The resistance movement Hamas claimed responsibility for the operation in a phone call to Aljazeera. It took place at the illegal Gush Katif junction near Gaza’s biggest bloc of settlements.

The al-Aqsa Martyrs Brigades also claimed responsibility for the attack in a statement saying it came in retaliation for the assassination of Hamas leaders Shaikh Ahamd Yasin and Abd al-Aziz al-Rantisi and the activists killed in Nablus.

Shortly after the army post was blown up Israeli soldiers killed two Palestinians, including a 15-year-old boy, in the Gaza town of Khan Yunis.
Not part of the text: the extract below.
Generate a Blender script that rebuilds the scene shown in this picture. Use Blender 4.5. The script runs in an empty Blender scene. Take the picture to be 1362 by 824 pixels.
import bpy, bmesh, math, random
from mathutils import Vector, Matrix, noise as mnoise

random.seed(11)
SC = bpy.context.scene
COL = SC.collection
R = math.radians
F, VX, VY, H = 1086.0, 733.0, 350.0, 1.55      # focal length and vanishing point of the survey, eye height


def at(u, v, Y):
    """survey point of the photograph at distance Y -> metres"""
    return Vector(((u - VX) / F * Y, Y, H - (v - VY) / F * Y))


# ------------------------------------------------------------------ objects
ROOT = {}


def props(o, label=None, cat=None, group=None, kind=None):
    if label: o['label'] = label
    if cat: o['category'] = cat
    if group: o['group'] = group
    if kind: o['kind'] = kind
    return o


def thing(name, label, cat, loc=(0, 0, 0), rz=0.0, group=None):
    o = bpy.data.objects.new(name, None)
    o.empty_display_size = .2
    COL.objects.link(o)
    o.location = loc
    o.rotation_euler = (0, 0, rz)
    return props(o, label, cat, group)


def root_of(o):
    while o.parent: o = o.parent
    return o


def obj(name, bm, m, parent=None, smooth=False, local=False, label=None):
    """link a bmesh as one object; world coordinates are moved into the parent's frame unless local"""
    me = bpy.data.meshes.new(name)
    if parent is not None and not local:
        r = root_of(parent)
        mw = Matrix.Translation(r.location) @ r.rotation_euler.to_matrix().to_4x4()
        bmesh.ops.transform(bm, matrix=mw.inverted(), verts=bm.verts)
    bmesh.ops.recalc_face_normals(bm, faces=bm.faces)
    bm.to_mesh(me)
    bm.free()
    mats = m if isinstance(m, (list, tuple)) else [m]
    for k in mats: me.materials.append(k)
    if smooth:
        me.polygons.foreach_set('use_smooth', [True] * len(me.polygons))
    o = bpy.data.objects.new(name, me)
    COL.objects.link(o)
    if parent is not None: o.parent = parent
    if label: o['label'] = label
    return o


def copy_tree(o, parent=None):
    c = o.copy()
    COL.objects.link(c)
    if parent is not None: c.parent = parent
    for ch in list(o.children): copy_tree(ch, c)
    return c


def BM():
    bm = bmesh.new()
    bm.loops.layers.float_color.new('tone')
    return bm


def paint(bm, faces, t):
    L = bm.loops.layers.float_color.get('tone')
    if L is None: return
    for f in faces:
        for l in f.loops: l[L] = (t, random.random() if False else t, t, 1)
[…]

Israel also slapped a travel restriction in Gaza again, slicing the strip into three parts and preventing travel between the northern and southern areas.

Mourners vow revenge

Some 30,000 Palestinians took to the streets of Nablus on Sunday to bury Nayif Abu Sharikh, the senior commander in the West Bank of al-Aqsa Martyrs’ Brigades; Fadi al-Bahti, a local leader of Islamic Jihad; and Jafar al-Masri, a commander of the armed wing of Hamas.

The al-Aqsa Martyrs’ Brigades is the armed wing of Palestinian President Yasir Arafat’s Fatah movement.

The burst of violence came as Palestinian resistance groups held talks on their role if Israel goes ahead with its plan for a unilateral withdrawal from the Gaza Strip.

It seems unlikely that a spike in fighting will prevent the pullback. More resistance attacks are expected ahead of the withdrawal, to be completed by the end of 2005.

Resistance groups want to step up strikes to portray the withdrawal as a hasty pullback while Israel hopes to crush the groups to weaken their ability to attack Israel.